Enhancing student learning is undeniably one of the most important roles of a teacher. Being in charge of a classroom means finding ways to positively influence a child’s well-being about their education.
Feedback has to be constructive, or else there’s little point in giving it. The role and impact of the teacher’s feedback are explored in the post below.
Why Is Teacher Feedback Important?
The role of the teacher is pivotal. With a strong rapport and the ability to hold a room, a teacher can educate, instruct, communicate, and facilitate independent learning journeys. Feedback to students allows them to identify where they are in their academic careers.
Enables the Identification of Strengths
A major component of the teacher-to-student feedback pivots around the identification of individual strengths the young person holds. Knowing where you are academically strong is empowering, and educators play a pivotal role in helping students figure this out. When you know what you’re good at, you can use it to determine the path you will tread for the rest of your life.
Facilitates the Engagement with Weaknesses
The other side of this will always be identifying where there are gaps to be filled in. These gaps could be called weaknesses, but it is important to use more positive language in the classroom environment to avoid the assassination of self-worth. Children learn resilience through adapting and responding to their challenges, and a classroom is a significant place of exploration for all these things.
Learning How to Overcome Your Mistakes is Important
While it may feel anxiety-inducing to highlight areas of weakness, students need to interpret their mistakes in a safe space so they are better able to continue moving forward. If it’s never pointed out, it will never change. Teachers can pave the way to a higher degree of engagement by strengthening the areas where a child is struggling. It should always be a collaborative thing with a clear focus on working together to step up.
Live Quiz Strategies for Active Approaches
An educator is also able to encourage more positive communication methods during feedback sessions. This type of group work is a vital experience during learning years and it can easily be done with platforms like Vevox. Vevox (and the Vevox app) provides a highly informative experience for both students and teachers where mutual, secure exploration of classroom feedback can take place. This branch of feedback is integral to supporting positive learning habits and enabling students to think on their feet through live quizzes and so on.
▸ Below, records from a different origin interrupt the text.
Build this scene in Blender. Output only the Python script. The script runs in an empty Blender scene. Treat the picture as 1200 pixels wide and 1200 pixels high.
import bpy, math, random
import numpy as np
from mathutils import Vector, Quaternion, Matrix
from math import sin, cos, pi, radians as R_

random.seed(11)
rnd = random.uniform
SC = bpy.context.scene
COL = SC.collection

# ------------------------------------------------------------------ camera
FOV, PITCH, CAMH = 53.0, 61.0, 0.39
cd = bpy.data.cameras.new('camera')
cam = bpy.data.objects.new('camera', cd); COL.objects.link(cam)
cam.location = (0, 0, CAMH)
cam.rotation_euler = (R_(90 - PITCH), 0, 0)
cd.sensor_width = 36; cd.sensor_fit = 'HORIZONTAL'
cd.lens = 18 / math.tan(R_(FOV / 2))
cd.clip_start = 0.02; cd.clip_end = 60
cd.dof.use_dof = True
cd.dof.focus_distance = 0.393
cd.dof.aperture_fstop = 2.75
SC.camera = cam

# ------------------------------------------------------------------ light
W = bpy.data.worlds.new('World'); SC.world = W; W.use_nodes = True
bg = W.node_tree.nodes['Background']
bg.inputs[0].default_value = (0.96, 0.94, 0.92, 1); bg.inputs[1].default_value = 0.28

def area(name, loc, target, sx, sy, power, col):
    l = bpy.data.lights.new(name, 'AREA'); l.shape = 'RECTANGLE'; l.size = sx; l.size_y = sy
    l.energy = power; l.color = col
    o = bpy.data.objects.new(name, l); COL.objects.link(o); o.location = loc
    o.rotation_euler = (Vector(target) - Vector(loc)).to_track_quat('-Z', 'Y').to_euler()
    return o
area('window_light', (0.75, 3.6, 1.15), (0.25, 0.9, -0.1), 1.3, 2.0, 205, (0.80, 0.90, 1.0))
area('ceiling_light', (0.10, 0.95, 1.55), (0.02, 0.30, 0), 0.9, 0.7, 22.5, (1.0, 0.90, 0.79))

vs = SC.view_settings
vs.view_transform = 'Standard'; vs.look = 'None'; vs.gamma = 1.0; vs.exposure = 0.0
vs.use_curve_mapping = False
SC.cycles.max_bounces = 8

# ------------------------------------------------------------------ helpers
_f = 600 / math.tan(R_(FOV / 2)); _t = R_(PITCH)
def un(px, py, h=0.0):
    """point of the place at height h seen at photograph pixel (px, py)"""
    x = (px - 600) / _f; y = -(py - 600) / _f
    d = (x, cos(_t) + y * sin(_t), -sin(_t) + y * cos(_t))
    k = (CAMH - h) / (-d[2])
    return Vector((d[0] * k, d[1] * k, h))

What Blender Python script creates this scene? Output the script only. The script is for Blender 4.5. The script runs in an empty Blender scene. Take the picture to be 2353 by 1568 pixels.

Sometimes, instant feedback is just as useful and it will encourage reactive engagement.
The Effects of Negative Feedback
Negative feedback must always be framed constructively. There are always going to be modules that students don’t understand or grammar points that just won’t stick. How this is approached in the classroom will be majorly influential in terms of both a child’s ability to continue their engagement with a topic and how a young person overcomes the barrier. Telling someone they’re wrong is easy to do, but showing them it’s not a big deal is another.
Perceptions of self-worth and self-esteem are intrinsically tied up with making mistakes. How caregivers and educators navigate this with young people is vital to their well-being and development. Negative feedback, when done correctly, can be a moment of empowerment vs. a moment where a young person shuts down and disengages. So, how can negative feedback be delivered more suitably?
Focus on the Solution
There is little point in sitting there with a student and telling them all the ways that they are wrong. Focusing on the solution is arguably more constructive for their development and your moral compass. Focusing on the solution looks like really thinking about where this learning barrier needs to shift and what it’s going to take to make that happen.
Never Make it Personal
There are bound to be subject matters that people struggle with along the way. Everyone has their niche and area of interest, after all, and each child brings different skills to the table. Educators must always focus on the educational problem on the table, not the student. By avoiding tying personal feelings and personal opinions, and also stepping away from talking about the child as opposed to their work, half the battle is won. There will always be a more positive outcome if the conversation focuses on the issue at hand as opposed to trigger phrases like ‘you don’t do this’ and ‘you should be doing that’.
Feedback is a normal part of a student’s journey. There will have to be interaction with the teacher to enhance their learning outcomes, but how this is delivered and the ways it impacts are vital considerations. The wrong words at the wrong time can crush a spirit, but the right words delivered at a pivotal moment will bring resolution and boost confidence.